The informal settlers, most of them farmers, have been occupying the Clark area even before the Clark Freeport Zone was built.

Apart from the ongoing census and other social preparation activities to compensate the settlers, Cauguiran said he has directed the CIAC security personnel to prohibit settlers from bringing in agriculture inputs such as rice and corn seeds which lure in birds, equipment and other farm implement to prevent any incidence of bird strikes.

“CRK’s safety measures are pursuant to the international and national safety regulations. The more flights we have (at Clark), the higher the probability of bird strikes happening, that is why we have to control informal settlers and farming activities in the surrounding areas,” Cauguiran said.

The airport logged in a total of 6,205 international and domestic flights with 950,732 passengers for local and foreign routes in 2016.

In its 2016 Annual Audit Report, the Commission on Audit (COA) urged CIAC management “to continue being a good steward in developing, operating, managing and maintaining the Clark Civil Aviation Complex as mandated by EO 716.”

Clark airport has a Wildlife Hazard Management Plan which targets the upgrading of technology and equipment, including ultrasonic emissions, laser bird deterrent system, motorized reflectors, and wildlife control vehicles effectively used in international airports worldwide.

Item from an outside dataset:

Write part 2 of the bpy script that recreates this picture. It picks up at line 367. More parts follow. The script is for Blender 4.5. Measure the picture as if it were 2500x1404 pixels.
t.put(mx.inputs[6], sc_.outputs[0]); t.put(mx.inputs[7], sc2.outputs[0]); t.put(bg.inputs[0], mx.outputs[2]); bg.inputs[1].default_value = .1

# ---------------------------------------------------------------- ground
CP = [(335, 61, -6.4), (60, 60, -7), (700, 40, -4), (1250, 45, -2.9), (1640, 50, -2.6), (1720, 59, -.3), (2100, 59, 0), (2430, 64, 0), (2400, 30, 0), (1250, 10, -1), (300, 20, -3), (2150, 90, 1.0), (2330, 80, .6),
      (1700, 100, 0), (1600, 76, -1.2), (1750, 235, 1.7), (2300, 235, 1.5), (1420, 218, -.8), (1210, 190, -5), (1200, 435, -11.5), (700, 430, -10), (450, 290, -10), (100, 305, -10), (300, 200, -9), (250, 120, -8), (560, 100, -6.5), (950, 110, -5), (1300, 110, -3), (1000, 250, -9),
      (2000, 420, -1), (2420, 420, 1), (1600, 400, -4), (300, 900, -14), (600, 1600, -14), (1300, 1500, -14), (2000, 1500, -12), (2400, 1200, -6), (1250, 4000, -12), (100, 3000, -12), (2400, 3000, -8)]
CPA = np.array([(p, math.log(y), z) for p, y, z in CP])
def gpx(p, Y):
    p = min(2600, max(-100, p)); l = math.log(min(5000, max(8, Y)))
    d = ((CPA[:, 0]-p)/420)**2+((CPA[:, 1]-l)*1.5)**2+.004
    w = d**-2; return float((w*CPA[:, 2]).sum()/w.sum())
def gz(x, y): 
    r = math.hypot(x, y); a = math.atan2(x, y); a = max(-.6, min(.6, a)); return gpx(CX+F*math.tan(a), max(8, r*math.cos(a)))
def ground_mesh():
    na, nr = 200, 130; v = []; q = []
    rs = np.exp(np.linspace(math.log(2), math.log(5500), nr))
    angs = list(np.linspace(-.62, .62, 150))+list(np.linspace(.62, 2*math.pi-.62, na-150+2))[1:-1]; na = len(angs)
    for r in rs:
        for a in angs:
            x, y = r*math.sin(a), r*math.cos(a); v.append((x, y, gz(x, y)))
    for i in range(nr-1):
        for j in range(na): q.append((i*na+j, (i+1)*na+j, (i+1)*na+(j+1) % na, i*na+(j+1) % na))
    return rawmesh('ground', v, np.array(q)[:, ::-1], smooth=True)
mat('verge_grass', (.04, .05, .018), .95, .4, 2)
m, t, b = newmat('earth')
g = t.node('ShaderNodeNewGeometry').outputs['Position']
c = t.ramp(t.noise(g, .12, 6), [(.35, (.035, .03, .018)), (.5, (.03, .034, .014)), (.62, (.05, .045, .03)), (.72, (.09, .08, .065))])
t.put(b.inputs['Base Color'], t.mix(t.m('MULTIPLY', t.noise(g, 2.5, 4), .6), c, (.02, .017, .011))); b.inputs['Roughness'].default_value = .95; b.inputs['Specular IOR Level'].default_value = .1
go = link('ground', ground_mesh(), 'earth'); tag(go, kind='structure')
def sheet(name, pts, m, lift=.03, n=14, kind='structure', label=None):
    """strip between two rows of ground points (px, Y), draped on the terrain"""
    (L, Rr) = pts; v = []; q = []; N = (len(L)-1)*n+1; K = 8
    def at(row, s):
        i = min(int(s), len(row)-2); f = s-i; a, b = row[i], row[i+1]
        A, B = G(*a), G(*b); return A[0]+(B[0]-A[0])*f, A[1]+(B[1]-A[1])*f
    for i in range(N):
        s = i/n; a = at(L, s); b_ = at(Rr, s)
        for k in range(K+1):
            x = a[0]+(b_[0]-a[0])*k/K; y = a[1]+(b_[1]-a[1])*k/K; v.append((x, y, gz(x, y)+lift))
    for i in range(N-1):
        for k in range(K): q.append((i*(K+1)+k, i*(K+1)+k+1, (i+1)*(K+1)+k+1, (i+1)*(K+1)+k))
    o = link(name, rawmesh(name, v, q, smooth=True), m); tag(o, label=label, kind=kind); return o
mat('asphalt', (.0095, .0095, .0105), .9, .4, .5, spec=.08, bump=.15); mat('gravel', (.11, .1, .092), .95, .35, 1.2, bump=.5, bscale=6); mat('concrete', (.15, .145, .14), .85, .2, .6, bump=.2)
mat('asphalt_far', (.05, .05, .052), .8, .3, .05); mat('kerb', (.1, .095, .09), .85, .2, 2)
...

“From 2010 up to the present when flights have increased, there are no reported incidents of major and disruptive aircraft damage due to reported bird strikes at Clark,” Cauguiran said.

Cauguiran added CRK’s domestic and international flights were increased in only the first quarter of this year. CRK serviced 950,732 passengers in 2016, and this year, CRK is projecting to service approximately 1.5 million passengers by end of 2017.